Engineering Students’ Final Year Projects – Untapped national resource

By Engr. Khalid Pervez, CEO

Each final year student must work on a ‘Final Year Project’ – or FYP as coined recently, which’s a group assignment allotted to 4 or 5 students. The FYP conducted under the supervision of a faculty member or external resource, is essentially an engineering application assignment, often involving innovation, indigenous technology, cost effective measures, etc. relating to sectors such as industrial, healthcare, defense, energy efficiency, etc. The outcome is a working prototype with the required software, as required, a comprehensive report with all the necessary details.

What’s next? Nothing. The matter ends here. The report is haphazardly stored to catch dust and the prototype is disintegrated to fetch components. What a loss of the extensive efforts of the faculty and very bright students.

Let’s do a little indicative calculation. To my best understanding in Pakistan there are about 75 engineering universities and their multiple campuses which offer electrical and electronics engineering. This does not include computer systems engineering, computer science, etc. If on an average, each university assigns only 4 FYPs each year, that makes a total of 300 FYPs per year, country wide. If only 60% of the FYPs are considered commercially viable. We’ve 180 indigenously developed ideas and prototypes available each year which have the potential of huge potential of import substitution and corresponding benefit to the national kitty.

And imagine the potential employment opportunities through start-ups and commercial alliances and the financial gains for our young generation, the universities, and the faculty.
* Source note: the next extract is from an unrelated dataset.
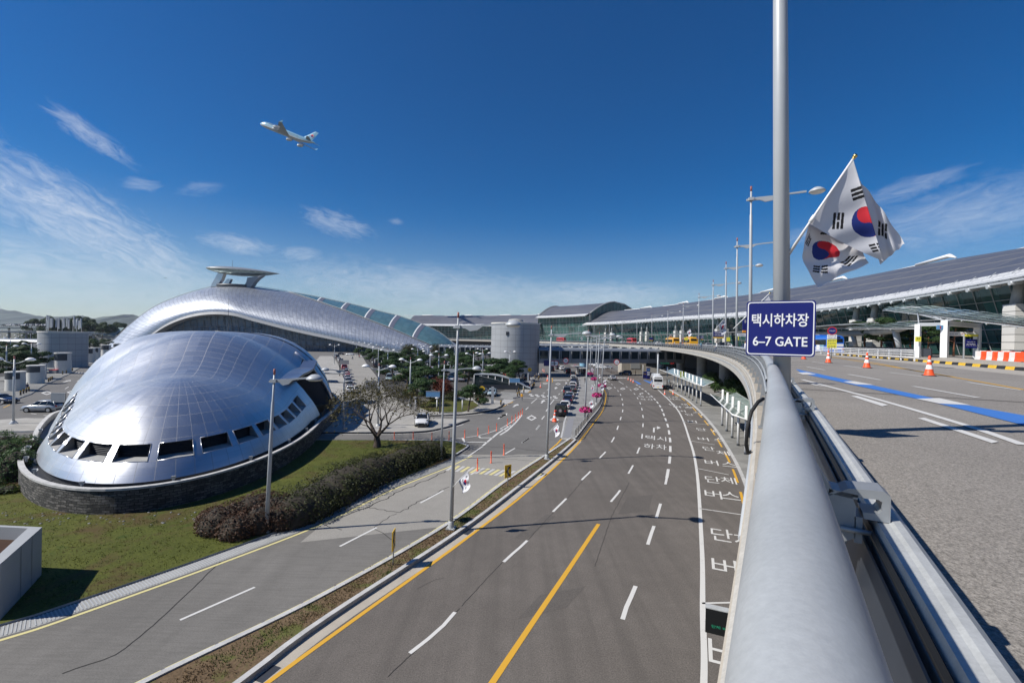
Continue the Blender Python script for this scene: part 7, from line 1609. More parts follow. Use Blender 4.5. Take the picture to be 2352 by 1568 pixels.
mbs = MB(); P0 = G('n', 60, 600); T = thing('stair_roof', 'sloping grey stair roof cut by the blue board at the crossing', 'shelter', (P0.x, P0.y, 0), .05); mbs.grid([[V((-6, y, 3.1)), V((-2, y, 2.2)), V((1.6, y, 1.2))] for y in (-1.5, 1.5)], 0, smooth=False); mbs.grid([[V((-6, -1.5, 3.1)), V((-2, -1.5, 2.2)), V((1.6, -1.5, 1.2))], [V((-6, -1.5, 0)), V((-2, -1.5, 0)), V((1.6, -1.5, 0))]], 1, smooth=False); mbs.build('roof', ['pole_grey', 'glass'], T); mb = MB(); mb.box((-1, -2.2, .55), (9, .12, 1.1)); mb.build('parapet', 'dark_steel', T)
# ticket booths by the left lane
bt = None; BG = 'round-ended booths along the left car park'
for i, (X, Yb, Yt, w, lb) in enumerate([(300,880,683,140,'round booth second from the left, beyond the walking man'), (75,960,750,155,'round booth at the left edge by the red bollard'), (590,770,550,135,'round booth before the grey vent tower'), (900,655,500,85,'round booth just right of the vent tower'), (965,625,495,75,'round booth third right of the vent tower'), (1075,605,468,78,'round booth below the foot of the shell'), (1200,570,455,75,'round booth farthest right before the dome'), (435,560,497,50,'small far booth left of the vent tower')]):
    P0 = G('k', X, Yb); h = at(*px('k', X, Yt), P0.y).z; r = w / 2 * RG['k'][2] / 1.7415 / FPX * P0.y
    t = thing('booth', lb, 'booth', (P0.x, P0.y + r, 0), 0, BG); mb = MB(); mb.lathe((0, 0, 0), [(r, 0), (r, h * .62)], 20); mb.lathe((0, 0, 0), [(r * 1.05, h * .95), (r * 1.05, h), (.01, h)], 20, smooth=False); mb.lathe((0, 0, 0), [(r * .96, h * .60), (r * .96, h * .95)], 20); mb.build('wall', 'cream', t)
    w_ = MB(); w_.lathe((0, 0, 0), [(r * 1.005, h * .63), (r * 1.005, h * .94)], 20); rows = w_; w_.f = [f for k_, f in enumerate(w_.f) if 9 <= k_ % 20 <= 18]; w_.m = [0] * len(w_.f); w_.sm = set(range(len(w_.f))); w_.build('louvre', 'dark_steel', t)
# concrete pit with planting at lower left
a, b = g(95, 1320, .09), g(0, 1424, .09); dv = (b - a).normalized(); c = b + dv * .05; pit = [a, c, c + V((-14, -1, 0)), a + V((-14, .8, 0))]; T = thing('concrete_pit', 'pale panelled concrete vent shaft at the lower left corner with planting inside', 'shaft'); mb = MB(); zt = 2.42
def pin(poly, k): cc = sum(poly, V()) / len(poly); return [p + (cc - p).normalized() * k for p in poly]
inn = pin(pit, .55)
for i in range(4): j = (i + 1) % 4; mb.quad(V((*pit[i][:2], 0)), V((*pit[j][:2], 0)), V((*pit[j][:2], zt)), V((*pit[i][:2], zt))); mb.quad(V((*inn[j][:2], zt - .8)), V((*inn[i][:2], zt - .8)), V((*inn[i][:2], zt)), V((*inn[j][:2], zt))); mb.quad(V((*pit[i][:2], zt)), V((*pit[j][:2], zt)), V((*inn[j][:2], zt)), V((*inn[i][:2], zt)))
mb.build('wall', 'tile_wall', T); mb = MB(); mb.face([V((*p[:2], zt - .6)) for p in inn]); mb.build('fill', 'hedge_red', T); mb = MB(); L_ = (c - a).length
for i in range(1, int(L_ / 1.1)): p = a + dv * i * 1.1; mb.quad(p + V((.012, .006, .0)), p + dv * .03 + V((.012, .006, 0)), p + dv * .03 + V((.012, .006, zt - .1)), p + V((.012, .006, zt - .1)))
mb.build('panel_joint', 'dark_steel', T)
# no-parking sign, gate frame, barriers, notice board on the upper footway
p = G('r', 330, 745, DZ); s_d = (p.x, p.y, DZ); D = p.y; t = thing('no_parking_sign', 'round red and blue no-parking sign over a yellow notice reading 불법주정차 CCTV 단속중', 'road sign', s_d, -.35); k_ = lambda Y: at(*px('r', 330, Y), D).z - DZ; sc = D / FPX * RG['r'][2] / 1.7415
mb = MB(); mb.tube([(0, .06, 0), (0, .06, k_(420))], .045, 8); mb.build('post', 'galv', t); zc = (k_(418) + k_(490)) / 2; r = 43 * sc
mb = MB(); mb.tube([(0, -.02, zc), (0, .02, zc)], r, 28); mb.build('rim', 'red', t); mb = MB(); mb.tube([(0, -.026, zc), (0, -.02, zc)], r * .80, 28); mb.build('disc', 'blue_sign', t); q = MB(); q.add(text_fit('주차금지', r * 1.2, r * .32, .002), facing((0, -.03, zc), 0)); q.build('lettering', 'letter_white', t)
for z0, z1, m_, body, col in [(538, 492, 'letter_white', ['승하차시점', '외프옥시 중장'], 'black'), (632, 542, 'yellow_lemon', ['불법주정차', 'CCTV', '단속중'], 'blue_sign')]:
    za, zb_ = k_(z0), k_(z1); mb = MB(); mb.box((0, 0, (za + zb_) / 2), (86 * sc, .04, zb_ - za)); mb.build('panel', m_, t); q = MB()
    for i, b_ in enumerate(body): q.add(text_fit(b_, 70 * sc, (zb_ - za) / len(body) * .62, .002), facing((0, -.024, zb_ - (zb_ - za) * (i + .5) / len(body)), 0))
    q.build('lettering', col, t)
p0, p1 = at(*px('r', 1515, 712), 53), at(*px('r', 1857, 705), 58); z0 = DZ + .2; zt = at(*px('r', 1515, 362), 53).z; T = thing('entrance_portal', 'white portal frame holding the airline name boards', 'gate'); mb = MB(); d = (p1 - p0); d.z = 0; L_ = d.length; d.normalize(); rz = atan2(d.y, d.x)
bk = V((-d.y, d.x, 0)) * 2.2
for p in (p0, p1): q = MB(); q.box((p.x, p.y, (z0 + zt) / 2), (.62, .62, zt - z0), rz); q.build('post', 'white', T)
q = MB(); c = (p0 + p1) / 2; q.box((c.x, c.y, zt - .1), (L_ + .6, .62, .55), rz); q.build('beam', 'white', T)
p2 = at(*px('r', 1232, 700), 55); q = MB(); q.box((p2.x, p2.y, (z0 + zt) / 2 - .1), (.5, .5, zt - z0 - .2), rz); q.build('post', 'white', T); q = MB(); c2 = (p0 + p2) / 2; d2 = p0 - p2; q.box((c2.x, c2.y, zt - .25), (d2.xy.length, .4, .4), atan2(d2.y, d2.x)); q.build('beam', 'pole_grey', T)
def wall_sign(name, label, k, x0, x1, y0, y1, D, m_, body, rz=-.2, parent=None, thick=.1):
    a, b = at(*px(k, x0, y0), D), at(*px(k, x1, y1), D); c = (a + b) / 2; w, h = abs(b.x - a.x), abs(a.z - b.z); t = thing(name, label, 'sign', c, rz); mb = MB(); mb.box((0, 0, 0), (w, thick, h)); mb.build('panel', m_, t)
    for i, (b_, xx, yy, ww, hh, cc) in enumerate(body): q = MB(); q.add(text_fit(b_, w * ww, h * hh, .003), facing((w * xx, -thick / 2 - .006, h * yy), 0)); q.build('lettering', cc, t)
    return t
wall_sign('name_board', 'white airline name board reading KOREAN AIR and T\'WAY in the gate frame', 'r', 1540, 1840, 462, 512, 53.5, 'letter_white', [('KOREAN AIR', -.28, 0, .36, .30, 'blue_sign'), ('JIN AIR', .07, 0, .14, .28, 'red'), ('T\'WAY', .36, -.22, .18, .28, 'blue_sign')])
wall_sign('red_plate', 'small red plate at the end of the airline name board', 'r', 1768, 1842, 465, 488, 53.3, 'red', [('ASIANA', 0, 0, .7, .5, 'yellow')]); wall_sign('door_number', 'light blue door number 1 on the gate frame', 'r', 1442, 1500, 395, 440, 53.0, 'sky_sign', [('1', 0, 0, .14, .6, 'red')])
nb = wall_sign('notice_board', 'dark blue notice board with yellow heading and white lines below the gate frame', 'r', 1735, 1852, 540, 636, 53.0, 'blue_sign', [('AIR TERMINAL', 0, -.1 + .05, .7, .10, 'letter_white'), ('GATE 1  KE  TW  LJ', 0, -.22, .75, .09, 'letter_white'), ('NOTICE', 0, .08 + .1, .6, .08, 'letter_white')]); mb = MB(); mb.box((0, -.03, .95), (1.3, .12, .24)); mb.build('heading', 'yellow_lemon', nb)
mb = MB()
for x in (-.68, .68): mb.box((x, 0, -.9), (.12, .12, 4.0))
mb.box((0, 0, -2.8), (1.5, .3, .12)); mb.build('stand', 'pole_grey', nb)
wall_sign('yellow_notice', 'small yellow notice on the thin left post of the gate', 'r', 1216, 1264, 515, 568, 54.5, 'yellow_lemon', [('주의', 0, .12, .6, .35, 'black')])
bar = None
for i in range(8):
    x = 1920 + i * 62; yb = 742 + i * 3.5; p = G('r', x + 6, yb, DZ + .2); p = at(*px('r', x + 6, yb), 49 - i * .9); lb = ('white' if i % 2 == 0 else 'red') + ' water-filled barrier, ' + nth(i + 1) + ' from the left in the row'
    if bar is None:
        t = thing('traffic_barrier', lb, 'barrier', (0, 0, 0), group='red and white plastic barriers'); mb = MB(); mb.extrude([(-.35, 0), (.35, 0), (.33, .18), (.20, .42), (.14, 1.0), (-.14, 1.0), (-.20, .42), (-.33, .18)], 1.22, Matrix.Rotation(pi / 2, 4, 'Z') @ Matrix.Rotation(pi / 2, 4, 'X')); mb.box((0, 0, 1.02), (.5, .2, .06)); mb.build('body', 'cone_white', t)
        for x_ in (-.3, .3): mb = MB(); mb.box((x_, -.36, .06), (.18, .06, .12)); mb.build('slot', 'black', t)
        bar = t; t.location = (p.x, p.y, DZ + .2); t.rotation_euler = (0, 0, -.5)
    else: dup(bar, (p.x, p.y, DZ + .2), -.5, lb, paint={'cone_white': 'cone_orange'} if i % 2 else None)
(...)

The above picture isn’t that of a pie in the sky! Ideas need to be worked upon. All we need are concerned mindsets and concerted efforts, from the stakeholders under the leadership of a visionary person – indeed from the private sector. The stakeholders would be the business community, non-governmental professional organizations, such as IEEEP and IEP, Universities, etc.

I strongly feel that it’s the FPCCI which should play the lead role, taking along its constituent members (like KCCI, LCCI, etc.) to act in their respective areas.

We have lost enough. We must strive to find all such opportunities which could help us to stand on our feet. The earlier we do it, the better it would be for our economic stability, growth, and prosperous future.